-- start Data lines --

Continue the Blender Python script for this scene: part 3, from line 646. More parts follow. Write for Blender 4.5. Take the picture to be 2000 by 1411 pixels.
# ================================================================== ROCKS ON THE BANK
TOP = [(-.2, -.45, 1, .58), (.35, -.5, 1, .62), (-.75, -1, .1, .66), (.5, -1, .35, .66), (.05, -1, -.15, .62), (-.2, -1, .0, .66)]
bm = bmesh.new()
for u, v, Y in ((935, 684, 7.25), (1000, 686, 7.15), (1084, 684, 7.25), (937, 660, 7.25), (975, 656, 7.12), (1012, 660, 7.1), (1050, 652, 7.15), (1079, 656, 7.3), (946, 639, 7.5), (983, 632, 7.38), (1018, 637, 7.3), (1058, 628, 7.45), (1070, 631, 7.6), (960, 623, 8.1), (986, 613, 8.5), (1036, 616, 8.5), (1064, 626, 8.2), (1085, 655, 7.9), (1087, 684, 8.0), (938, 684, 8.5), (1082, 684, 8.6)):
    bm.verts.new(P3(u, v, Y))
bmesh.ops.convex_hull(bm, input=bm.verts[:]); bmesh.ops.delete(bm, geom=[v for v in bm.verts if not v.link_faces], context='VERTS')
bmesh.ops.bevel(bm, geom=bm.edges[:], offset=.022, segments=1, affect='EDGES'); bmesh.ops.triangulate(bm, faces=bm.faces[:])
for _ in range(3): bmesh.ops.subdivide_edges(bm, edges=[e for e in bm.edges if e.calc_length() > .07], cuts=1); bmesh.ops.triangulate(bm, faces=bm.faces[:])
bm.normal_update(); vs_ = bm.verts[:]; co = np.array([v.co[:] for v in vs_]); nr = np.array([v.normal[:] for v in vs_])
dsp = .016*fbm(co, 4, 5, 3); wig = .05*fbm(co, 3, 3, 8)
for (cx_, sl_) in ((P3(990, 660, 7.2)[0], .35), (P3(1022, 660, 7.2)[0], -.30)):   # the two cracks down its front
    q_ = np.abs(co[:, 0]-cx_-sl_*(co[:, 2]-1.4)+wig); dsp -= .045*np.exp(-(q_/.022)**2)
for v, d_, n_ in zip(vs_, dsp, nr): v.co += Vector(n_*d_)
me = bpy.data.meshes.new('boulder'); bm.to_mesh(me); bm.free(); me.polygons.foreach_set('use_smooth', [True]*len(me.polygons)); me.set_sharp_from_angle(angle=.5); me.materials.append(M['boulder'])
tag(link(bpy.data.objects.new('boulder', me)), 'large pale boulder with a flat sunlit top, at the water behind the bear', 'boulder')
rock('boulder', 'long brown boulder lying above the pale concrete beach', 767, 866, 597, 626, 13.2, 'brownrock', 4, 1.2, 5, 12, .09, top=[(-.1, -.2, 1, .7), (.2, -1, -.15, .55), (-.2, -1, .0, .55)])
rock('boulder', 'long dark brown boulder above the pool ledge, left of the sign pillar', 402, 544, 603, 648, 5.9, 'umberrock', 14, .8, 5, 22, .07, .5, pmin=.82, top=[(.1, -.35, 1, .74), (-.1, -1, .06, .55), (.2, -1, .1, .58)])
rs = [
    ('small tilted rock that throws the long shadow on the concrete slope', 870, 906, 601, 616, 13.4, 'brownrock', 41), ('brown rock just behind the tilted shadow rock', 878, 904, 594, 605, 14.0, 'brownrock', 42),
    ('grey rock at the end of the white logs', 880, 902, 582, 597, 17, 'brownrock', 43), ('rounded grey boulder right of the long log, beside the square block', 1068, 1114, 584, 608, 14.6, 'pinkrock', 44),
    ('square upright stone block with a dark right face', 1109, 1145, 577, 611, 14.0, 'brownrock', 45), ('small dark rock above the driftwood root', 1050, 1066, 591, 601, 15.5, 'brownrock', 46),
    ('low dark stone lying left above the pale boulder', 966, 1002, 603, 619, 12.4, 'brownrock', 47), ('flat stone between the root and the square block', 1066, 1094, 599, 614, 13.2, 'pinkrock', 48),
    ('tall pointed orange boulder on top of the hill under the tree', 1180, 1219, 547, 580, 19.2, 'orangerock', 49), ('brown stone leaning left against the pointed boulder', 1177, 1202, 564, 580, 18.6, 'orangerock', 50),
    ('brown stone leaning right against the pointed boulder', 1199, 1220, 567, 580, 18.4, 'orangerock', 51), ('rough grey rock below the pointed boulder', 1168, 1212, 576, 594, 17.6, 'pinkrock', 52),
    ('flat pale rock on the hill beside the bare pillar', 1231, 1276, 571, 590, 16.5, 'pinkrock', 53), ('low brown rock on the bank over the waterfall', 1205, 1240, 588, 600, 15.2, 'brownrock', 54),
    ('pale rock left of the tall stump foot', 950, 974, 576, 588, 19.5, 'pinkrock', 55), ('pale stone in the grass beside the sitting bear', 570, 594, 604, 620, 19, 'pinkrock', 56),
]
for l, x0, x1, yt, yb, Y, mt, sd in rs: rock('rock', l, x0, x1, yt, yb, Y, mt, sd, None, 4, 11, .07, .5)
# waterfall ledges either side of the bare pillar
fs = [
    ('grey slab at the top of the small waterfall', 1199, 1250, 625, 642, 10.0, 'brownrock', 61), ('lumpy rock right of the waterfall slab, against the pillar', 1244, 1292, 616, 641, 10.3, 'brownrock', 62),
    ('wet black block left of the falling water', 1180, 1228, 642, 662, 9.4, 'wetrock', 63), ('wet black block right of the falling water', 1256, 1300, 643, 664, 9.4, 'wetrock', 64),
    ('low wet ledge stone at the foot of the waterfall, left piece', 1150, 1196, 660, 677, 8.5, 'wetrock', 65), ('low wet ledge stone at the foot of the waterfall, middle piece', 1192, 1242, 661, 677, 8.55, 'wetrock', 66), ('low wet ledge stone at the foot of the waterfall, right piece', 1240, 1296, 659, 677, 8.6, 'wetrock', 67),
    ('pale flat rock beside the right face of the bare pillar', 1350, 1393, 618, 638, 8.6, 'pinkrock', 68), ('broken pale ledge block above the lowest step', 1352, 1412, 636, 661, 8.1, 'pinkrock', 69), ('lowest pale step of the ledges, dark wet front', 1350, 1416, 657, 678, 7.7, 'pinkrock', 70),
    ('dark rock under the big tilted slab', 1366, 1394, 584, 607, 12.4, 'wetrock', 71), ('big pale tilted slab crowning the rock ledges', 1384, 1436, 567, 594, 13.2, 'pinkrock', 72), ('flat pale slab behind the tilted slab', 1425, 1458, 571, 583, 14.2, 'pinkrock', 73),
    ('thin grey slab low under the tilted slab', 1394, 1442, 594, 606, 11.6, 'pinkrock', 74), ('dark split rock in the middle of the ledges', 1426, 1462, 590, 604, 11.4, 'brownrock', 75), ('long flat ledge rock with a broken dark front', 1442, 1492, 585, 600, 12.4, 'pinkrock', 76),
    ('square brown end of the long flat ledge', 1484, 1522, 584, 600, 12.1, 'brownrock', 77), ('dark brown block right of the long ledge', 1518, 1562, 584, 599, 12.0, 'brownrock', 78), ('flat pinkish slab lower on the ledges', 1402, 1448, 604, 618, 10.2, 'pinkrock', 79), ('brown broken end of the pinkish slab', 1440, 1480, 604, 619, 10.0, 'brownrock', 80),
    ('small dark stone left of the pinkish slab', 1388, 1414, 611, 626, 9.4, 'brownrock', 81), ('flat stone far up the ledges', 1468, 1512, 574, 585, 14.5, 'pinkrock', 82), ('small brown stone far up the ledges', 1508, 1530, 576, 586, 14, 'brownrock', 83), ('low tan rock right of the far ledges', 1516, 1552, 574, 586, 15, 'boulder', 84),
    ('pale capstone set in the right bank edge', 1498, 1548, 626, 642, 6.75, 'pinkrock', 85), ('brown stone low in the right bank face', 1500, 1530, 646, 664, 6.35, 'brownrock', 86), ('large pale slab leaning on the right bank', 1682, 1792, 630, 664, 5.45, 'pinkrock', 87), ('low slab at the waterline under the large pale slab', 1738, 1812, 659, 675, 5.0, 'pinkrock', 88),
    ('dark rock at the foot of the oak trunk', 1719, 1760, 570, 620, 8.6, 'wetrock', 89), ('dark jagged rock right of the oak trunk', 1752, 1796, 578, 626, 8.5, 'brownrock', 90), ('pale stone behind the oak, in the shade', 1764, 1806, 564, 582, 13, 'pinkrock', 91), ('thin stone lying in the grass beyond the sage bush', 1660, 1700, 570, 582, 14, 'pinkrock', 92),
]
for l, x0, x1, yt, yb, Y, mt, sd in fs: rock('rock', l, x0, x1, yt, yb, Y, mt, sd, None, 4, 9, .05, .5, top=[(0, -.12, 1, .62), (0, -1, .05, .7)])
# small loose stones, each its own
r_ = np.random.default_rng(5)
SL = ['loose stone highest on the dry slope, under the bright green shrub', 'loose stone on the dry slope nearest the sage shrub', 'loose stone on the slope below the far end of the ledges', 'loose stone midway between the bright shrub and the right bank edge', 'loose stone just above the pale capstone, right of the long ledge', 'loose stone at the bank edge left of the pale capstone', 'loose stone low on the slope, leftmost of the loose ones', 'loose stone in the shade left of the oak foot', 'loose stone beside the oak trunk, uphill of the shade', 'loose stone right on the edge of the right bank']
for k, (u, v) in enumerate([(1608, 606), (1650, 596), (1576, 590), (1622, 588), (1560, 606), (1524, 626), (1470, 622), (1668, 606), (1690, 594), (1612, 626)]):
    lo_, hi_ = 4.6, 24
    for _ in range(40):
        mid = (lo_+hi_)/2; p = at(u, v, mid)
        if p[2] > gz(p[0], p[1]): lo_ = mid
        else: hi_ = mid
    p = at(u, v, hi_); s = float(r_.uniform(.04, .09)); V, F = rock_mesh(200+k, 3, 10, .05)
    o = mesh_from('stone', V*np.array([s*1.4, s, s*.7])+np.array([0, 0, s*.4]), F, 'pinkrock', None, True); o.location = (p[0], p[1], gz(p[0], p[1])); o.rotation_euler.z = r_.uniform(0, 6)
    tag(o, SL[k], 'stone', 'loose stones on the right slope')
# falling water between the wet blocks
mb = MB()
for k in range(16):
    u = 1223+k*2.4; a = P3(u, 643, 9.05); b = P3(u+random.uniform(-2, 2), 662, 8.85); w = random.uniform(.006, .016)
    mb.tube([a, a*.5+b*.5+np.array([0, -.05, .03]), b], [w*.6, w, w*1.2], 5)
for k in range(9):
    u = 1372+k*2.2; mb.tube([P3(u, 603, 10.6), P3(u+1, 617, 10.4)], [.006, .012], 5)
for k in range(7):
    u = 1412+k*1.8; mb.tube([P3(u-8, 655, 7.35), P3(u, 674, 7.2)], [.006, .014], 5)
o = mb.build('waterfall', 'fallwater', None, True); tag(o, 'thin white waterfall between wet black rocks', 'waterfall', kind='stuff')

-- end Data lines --
-- start Data lines --

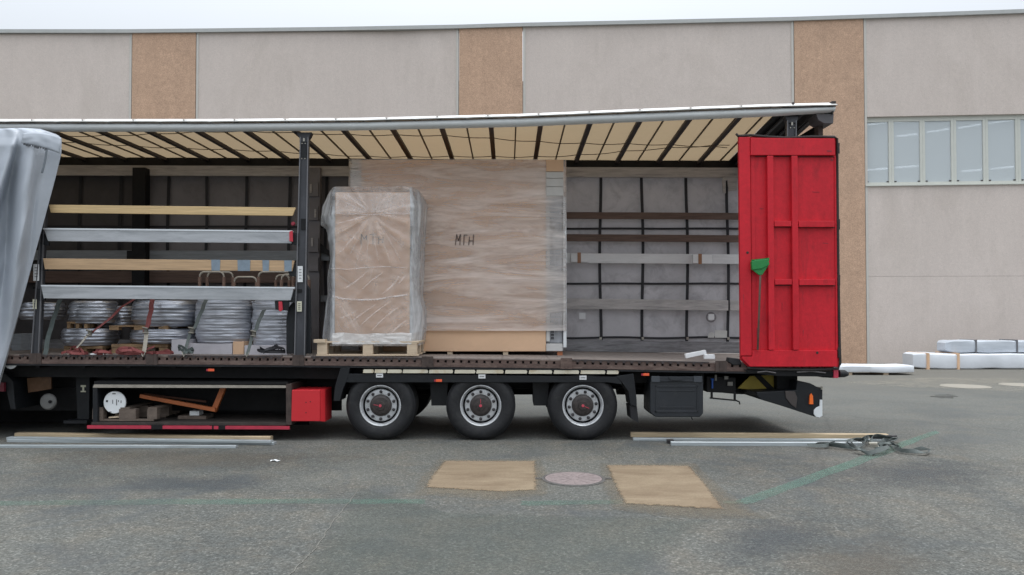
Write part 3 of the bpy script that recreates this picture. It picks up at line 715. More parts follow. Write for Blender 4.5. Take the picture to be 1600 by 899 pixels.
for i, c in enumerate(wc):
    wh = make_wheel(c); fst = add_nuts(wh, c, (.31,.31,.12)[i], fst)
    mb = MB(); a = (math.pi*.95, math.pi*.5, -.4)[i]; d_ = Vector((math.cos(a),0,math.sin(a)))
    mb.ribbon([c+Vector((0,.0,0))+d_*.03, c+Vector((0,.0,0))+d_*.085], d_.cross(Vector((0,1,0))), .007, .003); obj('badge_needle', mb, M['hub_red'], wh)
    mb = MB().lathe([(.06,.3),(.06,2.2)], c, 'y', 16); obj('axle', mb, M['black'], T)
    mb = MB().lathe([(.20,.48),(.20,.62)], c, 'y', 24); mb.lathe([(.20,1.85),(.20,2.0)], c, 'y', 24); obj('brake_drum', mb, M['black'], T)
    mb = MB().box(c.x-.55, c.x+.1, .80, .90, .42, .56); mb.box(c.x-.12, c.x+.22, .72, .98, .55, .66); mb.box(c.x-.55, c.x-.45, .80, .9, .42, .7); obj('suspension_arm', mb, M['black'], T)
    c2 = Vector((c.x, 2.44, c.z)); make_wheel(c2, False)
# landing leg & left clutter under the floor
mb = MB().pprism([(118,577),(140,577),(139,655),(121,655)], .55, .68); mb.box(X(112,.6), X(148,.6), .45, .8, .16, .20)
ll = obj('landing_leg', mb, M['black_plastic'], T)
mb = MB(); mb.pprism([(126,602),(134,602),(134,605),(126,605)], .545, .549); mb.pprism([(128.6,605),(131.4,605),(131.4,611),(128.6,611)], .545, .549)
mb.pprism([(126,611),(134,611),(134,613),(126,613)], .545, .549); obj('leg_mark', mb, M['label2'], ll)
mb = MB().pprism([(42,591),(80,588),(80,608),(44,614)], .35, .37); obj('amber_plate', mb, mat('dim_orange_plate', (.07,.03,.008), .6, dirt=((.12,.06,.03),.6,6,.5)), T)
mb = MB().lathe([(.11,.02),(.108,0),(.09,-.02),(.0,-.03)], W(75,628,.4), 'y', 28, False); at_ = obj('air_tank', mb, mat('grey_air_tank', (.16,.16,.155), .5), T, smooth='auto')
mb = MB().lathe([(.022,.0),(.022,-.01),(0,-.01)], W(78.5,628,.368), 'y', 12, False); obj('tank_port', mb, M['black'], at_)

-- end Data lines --
-- start Data lines --

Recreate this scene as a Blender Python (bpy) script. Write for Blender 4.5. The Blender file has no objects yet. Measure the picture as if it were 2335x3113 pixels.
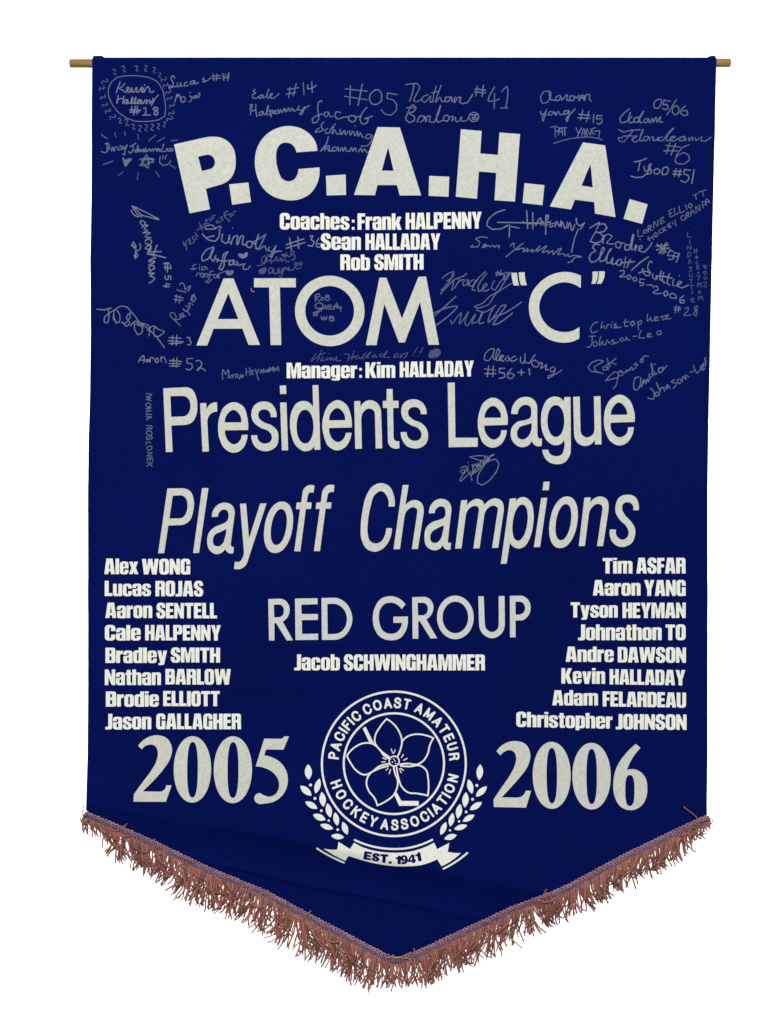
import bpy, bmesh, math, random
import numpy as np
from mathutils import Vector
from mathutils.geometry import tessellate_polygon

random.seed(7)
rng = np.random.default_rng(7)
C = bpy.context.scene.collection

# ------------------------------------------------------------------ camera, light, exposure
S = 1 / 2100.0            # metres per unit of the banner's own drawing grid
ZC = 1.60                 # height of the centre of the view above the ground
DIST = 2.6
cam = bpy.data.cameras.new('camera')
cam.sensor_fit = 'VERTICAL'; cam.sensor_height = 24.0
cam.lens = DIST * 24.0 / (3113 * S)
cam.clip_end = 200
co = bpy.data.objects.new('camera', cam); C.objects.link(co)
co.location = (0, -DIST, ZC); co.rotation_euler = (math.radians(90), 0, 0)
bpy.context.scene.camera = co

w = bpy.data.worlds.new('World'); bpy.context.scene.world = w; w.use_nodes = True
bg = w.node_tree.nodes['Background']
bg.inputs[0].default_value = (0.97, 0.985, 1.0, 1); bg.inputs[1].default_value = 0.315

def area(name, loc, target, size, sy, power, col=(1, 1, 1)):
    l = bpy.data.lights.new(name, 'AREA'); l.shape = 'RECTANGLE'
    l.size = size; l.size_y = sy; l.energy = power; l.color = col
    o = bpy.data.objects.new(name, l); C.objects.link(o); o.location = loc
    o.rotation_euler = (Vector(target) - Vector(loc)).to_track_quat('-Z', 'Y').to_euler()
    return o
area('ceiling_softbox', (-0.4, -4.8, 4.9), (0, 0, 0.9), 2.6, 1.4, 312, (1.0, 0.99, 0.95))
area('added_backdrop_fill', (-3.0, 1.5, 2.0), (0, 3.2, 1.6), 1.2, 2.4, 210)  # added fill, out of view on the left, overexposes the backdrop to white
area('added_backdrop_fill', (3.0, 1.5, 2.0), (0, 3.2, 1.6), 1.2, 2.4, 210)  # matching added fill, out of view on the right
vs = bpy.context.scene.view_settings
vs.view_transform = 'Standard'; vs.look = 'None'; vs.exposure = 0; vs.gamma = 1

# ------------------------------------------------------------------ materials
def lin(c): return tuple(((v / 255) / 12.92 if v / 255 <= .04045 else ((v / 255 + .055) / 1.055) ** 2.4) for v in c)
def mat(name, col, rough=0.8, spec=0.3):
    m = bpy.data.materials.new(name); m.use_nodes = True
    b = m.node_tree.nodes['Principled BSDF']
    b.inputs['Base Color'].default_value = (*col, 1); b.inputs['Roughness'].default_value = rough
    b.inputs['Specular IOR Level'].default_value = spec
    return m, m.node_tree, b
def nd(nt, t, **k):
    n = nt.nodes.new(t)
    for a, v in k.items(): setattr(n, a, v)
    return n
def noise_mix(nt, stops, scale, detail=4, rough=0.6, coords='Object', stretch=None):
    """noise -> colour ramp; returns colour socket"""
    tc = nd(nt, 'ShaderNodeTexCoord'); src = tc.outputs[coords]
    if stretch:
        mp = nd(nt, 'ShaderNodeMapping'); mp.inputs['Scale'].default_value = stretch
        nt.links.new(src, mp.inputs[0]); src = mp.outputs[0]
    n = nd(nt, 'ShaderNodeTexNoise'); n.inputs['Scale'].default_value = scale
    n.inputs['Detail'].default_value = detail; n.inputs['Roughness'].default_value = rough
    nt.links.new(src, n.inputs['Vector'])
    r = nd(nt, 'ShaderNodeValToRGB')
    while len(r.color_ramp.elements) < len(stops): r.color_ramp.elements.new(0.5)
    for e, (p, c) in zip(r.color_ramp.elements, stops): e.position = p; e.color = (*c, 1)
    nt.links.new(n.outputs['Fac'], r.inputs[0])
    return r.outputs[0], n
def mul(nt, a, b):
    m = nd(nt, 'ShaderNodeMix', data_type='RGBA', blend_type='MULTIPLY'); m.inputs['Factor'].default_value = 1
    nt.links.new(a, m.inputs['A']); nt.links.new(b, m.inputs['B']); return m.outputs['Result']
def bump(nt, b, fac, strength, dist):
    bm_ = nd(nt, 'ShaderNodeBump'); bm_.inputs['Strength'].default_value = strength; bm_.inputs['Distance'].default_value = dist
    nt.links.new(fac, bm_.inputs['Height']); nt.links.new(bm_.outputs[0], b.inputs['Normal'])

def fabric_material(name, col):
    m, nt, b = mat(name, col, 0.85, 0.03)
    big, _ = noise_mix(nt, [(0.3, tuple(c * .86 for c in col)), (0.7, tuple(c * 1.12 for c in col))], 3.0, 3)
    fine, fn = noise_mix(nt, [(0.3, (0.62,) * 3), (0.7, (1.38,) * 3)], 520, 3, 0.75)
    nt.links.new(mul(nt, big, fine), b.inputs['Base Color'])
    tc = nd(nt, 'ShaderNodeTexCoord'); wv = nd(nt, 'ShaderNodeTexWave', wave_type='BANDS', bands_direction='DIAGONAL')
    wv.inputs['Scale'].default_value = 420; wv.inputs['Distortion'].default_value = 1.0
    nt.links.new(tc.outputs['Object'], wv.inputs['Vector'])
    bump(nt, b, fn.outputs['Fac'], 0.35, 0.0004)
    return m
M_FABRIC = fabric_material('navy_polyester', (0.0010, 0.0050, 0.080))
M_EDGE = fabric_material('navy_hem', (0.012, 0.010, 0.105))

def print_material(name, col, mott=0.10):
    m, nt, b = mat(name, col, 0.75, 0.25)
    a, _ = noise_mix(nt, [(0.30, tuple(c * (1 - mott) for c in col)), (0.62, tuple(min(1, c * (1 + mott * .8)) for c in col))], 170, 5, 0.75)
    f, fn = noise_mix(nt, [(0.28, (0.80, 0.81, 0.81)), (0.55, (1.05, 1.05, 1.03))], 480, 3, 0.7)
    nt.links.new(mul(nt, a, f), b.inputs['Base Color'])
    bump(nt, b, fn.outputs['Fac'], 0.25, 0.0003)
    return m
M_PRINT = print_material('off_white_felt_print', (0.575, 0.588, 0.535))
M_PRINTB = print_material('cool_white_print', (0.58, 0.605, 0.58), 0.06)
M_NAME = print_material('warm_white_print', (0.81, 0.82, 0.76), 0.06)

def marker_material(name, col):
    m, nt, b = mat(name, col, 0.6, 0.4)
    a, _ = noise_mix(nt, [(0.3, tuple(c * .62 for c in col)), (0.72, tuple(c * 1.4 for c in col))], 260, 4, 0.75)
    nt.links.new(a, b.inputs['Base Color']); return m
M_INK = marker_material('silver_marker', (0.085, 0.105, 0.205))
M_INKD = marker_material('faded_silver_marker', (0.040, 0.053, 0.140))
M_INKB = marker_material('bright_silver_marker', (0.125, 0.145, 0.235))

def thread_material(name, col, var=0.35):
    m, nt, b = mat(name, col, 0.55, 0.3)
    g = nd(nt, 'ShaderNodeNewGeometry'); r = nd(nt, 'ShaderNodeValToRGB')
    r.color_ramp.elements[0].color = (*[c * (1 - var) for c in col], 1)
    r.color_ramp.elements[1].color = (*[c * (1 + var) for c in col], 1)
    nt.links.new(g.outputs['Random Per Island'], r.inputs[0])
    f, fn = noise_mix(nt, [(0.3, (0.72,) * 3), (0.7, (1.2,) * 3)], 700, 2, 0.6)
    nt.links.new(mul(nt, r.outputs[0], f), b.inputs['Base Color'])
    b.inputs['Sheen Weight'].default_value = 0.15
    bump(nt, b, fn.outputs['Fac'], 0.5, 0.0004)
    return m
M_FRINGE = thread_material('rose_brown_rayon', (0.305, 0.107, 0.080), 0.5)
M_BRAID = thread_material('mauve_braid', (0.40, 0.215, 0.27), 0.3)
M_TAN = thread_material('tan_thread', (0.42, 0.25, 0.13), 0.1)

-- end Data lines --

▸ What this task involves
Repeat exactly, and only, the lines from the one containing "Recreate this scene" through the one containing "vs.view_transform = 'Standard';", both included, without the pictures.

▸ Final result
Recreate this scene as a Blender Python (bpy) script. Write for Blender 4.5. The Blender file has no objects yet. Measure the picture as if it were 2335x3113 pixels.
import bpy, bmesh, math, random
import numpy as np
from mathutils import Vector
from mathutils.geometry import tessellate_polygon

random.seed(7)
rng = np.random.default_rng(7)
C = bpy.context.scene.collection

# ------------------------------------------------------------------ camera, light, exposure
S = 1 / 2100.0            # metres per unit of the banner's own drawing grid
ZC = 1.60                 # height of the centre of the view above the ground
DIST = 2.6
cam = bpy.data.cameras.new('camera')
cam.sensor_fit = 'VERTICAL'; cam.sensor_height = 24.0
cam.lens = DIST * 24.0 / (3113 * S)
cam.clip_end = 200
co = bpy.data.objects.new('camera', cam); C.objects.link(co)
co.location = (0, -DIST, ZC); co.rotation_euler = (math.radians(90), 0, 0)
bpy.context.scene.camera = co

w = bpy.data.worlds.new('World'); bpy.context.scene.world = w; w.use_nodes = True
bg = w.node_tree.nodes['Background']
bg.inputs[0].default_value = (0.97, 0.985, 1.0, 1); bg.inputs[1].default_value = 0.315

def area(name, loc, target, size, sy, power, col=(1, 1, 1)):
    l = bpy.data.lights.new(name, 'AREA'); l.shape = 'RECTANGLE'
    l.size = size; l.size_y = sy; l.energy = power; l.color = col
    o = bpy.data.objects.new(name, l); C.objects.link(o); o.location = loc
    o.rotation_euler = (Vector(target) - Vector(loc)).to_track_quat('-Z', 'Y').to_euler()
    return o
area('ceiling_softbox', (-0.4, -4.8, 4.9), (0, 0, 0.9), 2.6, 1.4, 312, (1.0, 0.99, 0.95))
area('added_backdrop_fill', (-3.0, 1.5, 2.0), (0, 3.2, 1.6), 1.2, 2.4, 210)  # added fill, out of view on the left, overexposes the backdrop to white
area('added_backdrop_fill', (3.0, 1.5, 2.0), (0, 3.2, 1.6), 1.2, 2.4, 210)  # matching added fill, out of view on the right
vs = bpy.context.scene.view_settings
vs.view_transform = 'Standard'; vs.look = 'None'; vs.exposure = 0; vs.gamma = 1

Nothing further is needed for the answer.